When the pendulum is displaced by $90^{\circ}$ and released,the change in potential energy is converted into kinetic energy.
Using the law of conservation of energy: $m g (l/2) = (1/2) m v^2$.
This gives $v^2 = g l$.
At the mean position,the tension $T$ in the string must balance the weight $m g$ and provide the necessary centripetal force $F_c = m v^2 / r$,where $r = l/2$ is the distance of the center of mass from the pivot.
Therefore,$T = m g + (m v^2) / (l/2)$.
Substituting $v^2 = g l$ into the equation:
$T = m g + (2 m / l) \cdot (g l) = m g + 2 m g = 3 m g$.
Thus,the minimum strength of the string must be $3 m g$.

(D) When the object is released from rest, its velocity is zero. Therefore, the centripetal acceleration $(a_c = v^2/r)$ is zero.
The forces acting on the object are its weight $(mg)$ acting vertically downwards and the tension $(T)$ in the string acting along the string.
We resolve the weight $(mg)$ into two components: one along the string $(mg \cos 30^{\circ})$ and one perpendicular to the string $(mg \sin 30^{\circ})$.
Since the string remains taut and the object starts from rest, the net force along the string must be zero to satisfy the condition of no radial motion at the instant of release $(T - mg \cos 30^{\circ} = 0)$.
The net force acting on the object is the component perpendicular to the string, which is $F_{net} = mg \sin 30^{\circ}$.
Using Newton's second law, $F_{net} = ma$, we get:
$ma = mg \sin 30^{\circ}$
$a = g \sin 30^{\circ}$
Given $g = 10 \,ms^{-2}$ and $\sin 30^{\circ} = 0.5$:
$a = 10 \times 0.5 = 5.0 \,ms^{-2}$.

(A) The formula for the time period $T$ of a simple pendulum is given by $T = 2\pi \sqrt{\frac{\ell}{g}}$.
Given: $T = 4 \ s$ and $g = \pi^2 \ ms^{-2}$.
Substituting these values into the formula:
$4 = 2\pi \sqrt{\frac{\ell}{\pi^2}}$
Squaring both sides:
$16 = 4\pi^2 \cdot \frac{\ell}{\pi^2}$
$16 = 4\ell$
$\ell = \frac{16}{4} = 4 \ m$.
Therefore,the length of the pendulum is $4 \ m$.

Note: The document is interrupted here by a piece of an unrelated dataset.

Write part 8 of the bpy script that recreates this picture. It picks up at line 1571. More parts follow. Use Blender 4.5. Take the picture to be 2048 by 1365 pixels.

(C) The frequency of a simple pendulum is given by the formula:
$f = \frac{1}{2 \pi} \sqrt{\frac{g}{\ell}}$
From this formula, we can see that the frequency is inversely proportional to the square root of the length of the pendulum:
$f \propto \frac{1}{\sqrt{\ell}}$
Let the initial length be $\ell_1 = \ell$ and the initial frequency be $f_1 = 8 \,Hz$.
When the string is clamped at its midpoint, the new length becomes $\ell_2 = \frac{\ell}{2}$.
Now, we can find the ratio of the new frequency $f_2$ to the initial frequency $f_1$:
$\frac{f_2}{f_1} = \sqrt{\frac{\ell_1}{\ell_2}} = \sqrt{\frac{\ell}{\ell / 2}} = \sqrt{2}$
Therefore, the new frequency $f_2$ is:
$f_2 = \sqrt{2} \times f_1 = \sqrt{2} \times 8 \,Hz \approx 1.414 \times 8 \,Hz = 11.312 \,Hz$.
Rounding to the nearest provided option, we get $11.28 \,Hz$.

(A) simple pendulum consists of a point mass (bob) suspended by a massless,inextensible string.
For a simple pendulum oscillating in a plane,the position of the bob is uniquely determined by a single coordinate,which is the angle $\theta$ that the string makes with the vertical.
Therefore,the number of degrees of freedom for an oscillating simple pendulum is $1$.